Migrancy and Narratibility: Precarious Subjects on the Move between Law and Literature

Wednesday, April 12th 2023, 5:00pm to 6:30pm
Dwinelle Hall, UC Berkeley, South Drive Berkeley, CA 94720

Directly related to Zander's current research project on "Universal Rights – Global Literatures," her starting point is the significance of the narratability of refugee and migrant experiences within the context of asylum law. According to the 1951 Refugee Convention, refugee status is only granted to those who can claim “a well-founded fear of being persecuted for reasons of race, religion, nationality, membership of a particular social group or political opinion.” However, the capacity to turn the claim of 'a well-founded fear' into a coherent narrative is more often than not called into question by the reality of flight, be it through the trauma experienced or a lack of cultural or linguistic translatability of the experience. In the Nigerian novelist Helon Habila's Travelers and the Tanzanian writer Abdulrazak Gurnah's By the Sea, both novels address precisely this paradox by negotiating the relationship between migrancy and its potential narratibility. In this respect, both texts not only generate a necessary awareness of the legal challenges of refugee status determination procedures for the individual subject on the move, but also – in a more general sense –  reflect on the broader relationship between law and literature, processes of subjectivation and their relational interplay in both discourses.
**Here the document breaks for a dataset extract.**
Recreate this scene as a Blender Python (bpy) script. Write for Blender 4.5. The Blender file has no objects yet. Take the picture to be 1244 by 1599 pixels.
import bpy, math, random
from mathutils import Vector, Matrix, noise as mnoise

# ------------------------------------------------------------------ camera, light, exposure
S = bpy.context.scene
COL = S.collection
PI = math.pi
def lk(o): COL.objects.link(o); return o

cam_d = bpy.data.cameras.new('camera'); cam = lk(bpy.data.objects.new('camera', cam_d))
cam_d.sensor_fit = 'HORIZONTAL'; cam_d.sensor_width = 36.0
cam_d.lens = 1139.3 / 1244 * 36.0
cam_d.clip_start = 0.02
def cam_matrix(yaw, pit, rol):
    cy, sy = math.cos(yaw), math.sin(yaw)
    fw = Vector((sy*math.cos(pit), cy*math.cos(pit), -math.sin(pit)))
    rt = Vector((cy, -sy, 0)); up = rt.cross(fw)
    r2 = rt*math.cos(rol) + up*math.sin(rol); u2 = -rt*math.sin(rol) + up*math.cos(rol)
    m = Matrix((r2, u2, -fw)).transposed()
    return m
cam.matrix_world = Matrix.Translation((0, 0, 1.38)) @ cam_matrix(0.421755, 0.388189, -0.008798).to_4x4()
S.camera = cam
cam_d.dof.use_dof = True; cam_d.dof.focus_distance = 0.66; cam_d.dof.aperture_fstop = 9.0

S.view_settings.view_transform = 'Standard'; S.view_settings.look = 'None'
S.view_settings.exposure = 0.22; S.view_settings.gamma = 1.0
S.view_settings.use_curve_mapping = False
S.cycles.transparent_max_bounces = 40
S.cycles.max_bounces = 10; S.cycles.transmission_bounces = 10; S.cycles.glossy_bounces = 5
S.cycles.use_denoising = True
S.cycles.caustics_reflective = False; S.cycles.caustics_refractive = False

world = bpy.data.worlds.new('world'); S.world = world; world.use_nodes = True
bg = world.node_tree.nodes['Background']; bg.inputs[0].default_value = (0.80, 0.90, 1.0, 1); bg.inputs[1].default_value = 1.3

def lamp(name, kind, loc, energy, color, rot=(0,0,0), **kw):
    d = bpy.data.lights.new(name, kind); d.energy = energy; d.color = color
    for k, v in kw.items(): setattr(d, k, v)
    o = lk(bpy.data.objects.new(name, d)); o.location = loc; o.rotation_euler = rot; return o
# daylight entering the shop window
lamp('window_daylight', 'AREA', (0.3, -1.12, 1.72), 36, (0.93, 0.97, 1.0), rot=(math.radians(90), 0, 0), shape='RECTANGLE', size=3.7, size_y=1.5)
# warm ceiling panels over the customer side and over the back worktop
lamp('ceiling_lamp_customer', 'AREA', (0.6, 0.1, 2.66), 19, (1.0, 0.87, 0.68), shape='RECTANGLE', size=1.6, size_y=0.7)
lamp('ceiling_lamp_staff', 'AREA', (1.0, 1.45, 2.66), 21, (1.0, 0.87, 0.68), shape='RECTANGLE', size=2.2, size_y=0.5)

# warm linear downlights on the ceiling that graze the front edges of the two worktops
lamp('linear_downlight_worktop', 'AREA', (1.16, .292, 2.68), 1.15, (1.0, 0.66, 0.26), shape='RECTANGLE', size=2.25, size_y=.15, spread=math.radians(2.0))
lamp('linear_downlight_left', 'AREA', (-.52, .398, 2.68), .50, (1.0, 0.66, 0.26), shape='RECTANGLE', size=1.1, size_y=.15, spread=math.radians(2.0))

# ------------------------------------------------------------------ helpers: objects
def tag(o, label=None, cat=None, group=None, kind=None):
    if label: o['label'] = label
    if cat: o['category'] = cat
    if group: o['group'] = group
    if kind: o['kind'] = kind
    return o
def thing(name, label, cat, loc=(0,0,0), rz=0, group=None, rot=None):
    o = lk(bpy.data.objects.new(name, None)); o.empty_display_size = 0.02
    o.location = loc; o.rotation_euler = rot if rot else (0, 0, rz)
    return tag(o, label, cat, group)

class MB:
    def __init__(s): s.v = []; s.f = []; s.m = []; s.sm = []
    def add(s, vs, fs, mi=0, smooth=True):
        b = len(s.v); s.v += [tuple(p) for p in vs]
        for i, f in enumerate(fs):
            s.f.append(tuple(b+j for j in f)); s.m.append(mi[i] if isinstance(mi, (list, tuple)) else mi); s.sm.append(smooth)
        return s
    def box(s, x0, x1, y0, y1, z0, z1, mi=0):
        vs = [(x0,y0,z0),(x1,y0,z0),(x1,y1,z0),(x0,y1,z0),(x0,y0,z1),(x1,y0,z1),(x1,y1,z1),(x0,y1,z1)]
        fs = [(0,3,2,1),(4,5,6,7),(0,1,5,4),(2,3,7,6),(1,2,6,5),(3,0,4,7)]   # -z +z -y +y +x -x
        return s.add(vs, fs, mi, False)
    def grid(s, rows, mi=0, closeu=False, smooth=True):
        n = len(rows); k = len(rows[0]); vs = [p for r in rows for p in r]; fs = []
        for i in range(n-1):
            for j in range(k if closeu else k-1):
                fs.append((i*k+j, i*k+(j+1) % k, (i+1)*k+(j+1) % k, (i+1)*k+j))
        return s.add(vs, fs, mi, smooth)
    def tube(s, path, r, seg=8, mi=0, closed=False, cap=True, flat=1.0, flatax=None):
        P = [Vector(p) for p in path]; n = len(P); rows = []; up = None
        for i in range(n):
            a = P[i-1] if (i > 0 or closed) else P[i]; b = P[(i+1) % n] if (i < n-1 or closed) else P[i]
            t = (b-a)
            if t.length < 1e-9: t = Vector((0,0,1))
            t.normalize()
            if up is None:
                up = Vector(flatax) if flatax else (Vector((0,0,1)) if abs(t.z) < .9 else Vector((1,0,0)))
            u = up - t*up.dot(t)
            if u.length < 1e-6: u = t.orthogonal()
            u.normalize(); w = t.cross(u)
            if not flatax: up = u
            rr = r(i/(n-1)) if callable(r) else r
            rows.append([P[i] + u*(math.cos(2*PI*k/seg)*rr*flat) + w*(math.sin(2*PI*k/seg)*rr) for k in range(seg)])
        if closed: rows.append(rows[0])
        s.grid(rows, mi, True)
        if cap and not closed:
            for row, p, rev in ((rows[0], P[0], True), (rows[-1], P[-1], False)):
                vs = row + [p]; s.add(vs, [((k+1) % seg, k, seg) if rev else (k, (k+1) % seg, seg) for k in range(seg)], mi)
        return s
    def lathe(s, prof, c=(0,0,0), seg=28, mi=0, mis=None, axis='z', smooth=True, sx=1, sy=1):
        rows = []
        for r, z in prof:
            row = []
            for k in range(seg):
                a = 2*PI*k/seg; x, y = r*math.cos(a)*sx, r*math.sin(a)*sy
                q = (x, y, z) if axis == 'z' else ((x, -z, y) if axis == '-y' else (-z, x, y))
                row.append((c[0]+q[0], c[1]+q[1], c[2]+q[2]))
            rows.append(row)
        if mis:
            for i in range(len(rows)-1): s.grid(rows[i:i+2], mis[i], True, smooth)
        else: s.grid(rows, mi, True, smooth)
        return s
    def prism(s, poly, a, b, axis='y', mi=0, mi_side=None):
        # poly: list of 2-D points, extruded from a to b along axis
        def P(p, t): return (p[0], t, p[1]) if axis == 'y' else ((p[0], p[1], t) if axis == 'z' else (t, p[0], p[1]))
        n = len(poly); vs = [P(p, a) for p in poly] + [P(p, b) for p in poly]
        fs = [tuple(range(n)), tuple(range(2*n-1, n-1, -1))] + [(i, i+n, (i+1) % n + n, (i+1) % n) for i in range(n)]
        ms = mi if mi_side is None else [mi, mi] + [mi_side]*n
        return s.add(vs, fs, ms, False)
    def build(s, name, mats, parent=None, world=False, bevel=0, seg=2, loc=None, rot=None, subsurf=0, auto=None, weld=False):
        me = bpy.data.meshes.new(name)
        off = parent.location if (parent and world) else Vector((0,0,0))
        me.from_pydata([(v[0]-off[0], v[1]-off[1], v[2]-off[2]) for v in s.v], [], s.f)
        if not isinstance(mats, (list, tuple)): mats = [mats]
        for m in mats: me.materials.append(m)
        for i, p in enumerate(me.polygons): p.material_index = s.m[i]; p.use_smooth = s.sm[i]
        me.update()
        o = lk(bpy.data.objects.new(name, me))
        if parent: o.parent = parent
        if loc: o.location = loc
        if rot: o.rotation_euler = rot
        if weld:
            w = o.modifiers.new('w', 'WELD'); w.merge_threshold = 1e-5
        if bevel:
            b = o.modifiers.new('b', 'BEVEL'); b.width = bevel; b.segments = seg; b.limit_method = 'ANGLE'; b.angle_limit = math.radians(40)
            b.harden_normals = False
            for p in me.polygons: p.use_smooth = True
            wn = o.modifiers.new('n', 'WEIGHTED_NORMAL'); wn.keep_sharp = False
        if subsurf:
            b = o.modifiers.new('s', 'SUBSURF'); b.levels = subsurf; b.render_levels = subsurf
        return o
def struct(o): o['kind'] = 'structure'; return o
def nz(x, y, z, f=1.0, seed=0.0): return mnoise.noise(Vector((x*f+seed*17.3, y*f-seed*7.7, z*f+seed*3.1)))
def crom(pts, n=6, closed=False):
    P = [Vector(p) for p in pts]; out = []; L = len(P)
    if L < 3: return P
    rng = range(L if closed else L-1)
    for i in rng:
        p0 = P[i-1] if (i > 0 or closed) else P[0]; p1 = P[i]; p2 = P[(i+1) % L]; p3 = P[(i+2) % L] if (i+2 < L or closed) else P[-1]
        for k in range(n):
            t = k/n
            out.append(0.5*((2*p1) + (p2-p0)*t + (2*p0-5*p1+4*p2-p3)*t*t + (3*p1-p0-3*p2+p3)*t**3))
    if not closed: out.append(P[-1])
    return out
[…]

The talk will be moderated by Dr. Devin Zuber (Associate Professor, Graduate Theological Union), with a response from Dr. Munir Jiwa (Associate Professor, and Director of the Center for Islamic Studies, Graduate Theological Union).
 

Laura Zander is a Postdoctoral Research Fellow at the Collaborative Research Centre (SFB 1385) “Law and Literature” at the University of Muenster (WWU), funded by the German Research Foundation (DFG). In the first funding phase, her research focused on Literature as Equity in British Cultural History, most specifically on legal fictions and the works of Wilkie Collins, Elizabeth Gaskell and the Brontës. For the upcoming funding phase of the CRC, she is preparing a research project on Subjects on the Move in Literature and Human Rights in collaboration with the law school at the WWU Muenster and the Institute of English and American Studies at Osnabrueck University. Laura holds degrees in both English Literature and Law and received her PhD by the faculty of language and literatures at the University of Munich (LMU). Before coming to Muenster, she taught Literature at the English Department at LMU and Law at the Universities of Munich, Frankfurt and Saarbruecken. Publications include Writing Back / Reading Forward: Reconsidering the Postcolonial Approach (Berlin 2019), as well as articles on law and literature, gender and postcolonial studies, and both South African and Caribbean literature. Most recently, she edited a volume on "Europe in Law and Literature: Transdisciplinary Voices in Conversation" which will be published with DeGruyter in May this year.